Cayley graphs on symmetric groups generated by $n$-cycles are hyperenergetic

TL;DR

This paper proves that Cayley graphs on symmetric groups generated by n-cycles are hyperenergetic, integral, and provides explicit formulas for their energy and nullity, expanding understanding of graph spectra in algebraic combinatorics.

Contribution

It establishes that these Cayley graphs are hyperenergetic and integral, with explicit formulas for their energy and nullity, a novel result in algebraic graph theory.

Findings

Cayley graphs generated by n-cycles are hyperenergetic for all n ≥ 4.

These graphs are integral with explicitly computed energy.

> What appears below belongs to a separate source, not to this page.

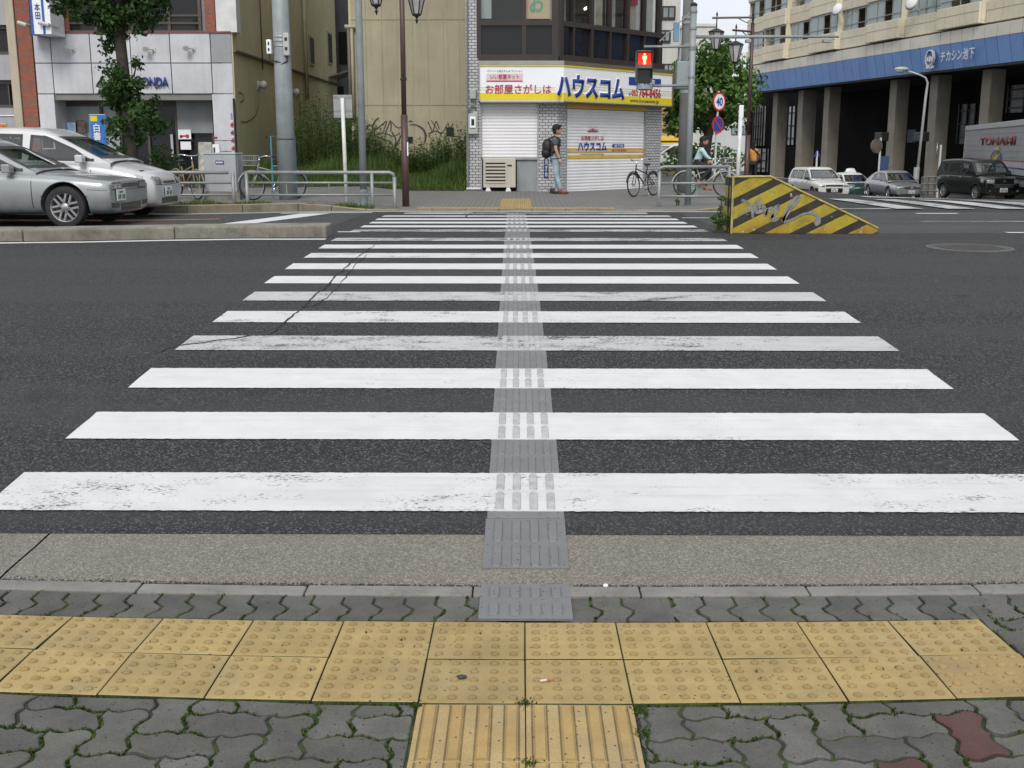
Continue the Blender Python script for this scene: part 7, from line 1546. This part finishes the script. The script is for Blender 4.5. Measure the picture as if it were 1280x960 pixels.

Nullity of these graphs is given by a specific combinatorial formula.

Abstract

Let $\Gamma$ be a simple graph with $n$ vertices. The energy of $\Gamma$, denoted by $\mathcal{E}(\Gamma)$, is defined as the sum of the absolute values of the eigenvalues of $\Gamma$. The graph $\Gamma$ is said to be hyperenergetic if $\mathcal{E}(\Gamma)>2n-2$. For the graph $\Gamma$, the multiplicity of the eigenvalue $0$, denoted by $\eta(\Gamma)$, is called the nullity of $\Gamma$. In this paper, we show that for every positive integer $n\geq 4$, the Cayley graph $\Gamma_n$ on the symmetric group $\mathrm{Sym}(n)$ generated by $n$-cycles is an integral hyperenergetic graph with $\mathcal{E}(\Gamma_n)=2^{n-1}(n-1)!$ and $\eta(\Gamma_n)=n!-\binom{2n-2}{n-1}$.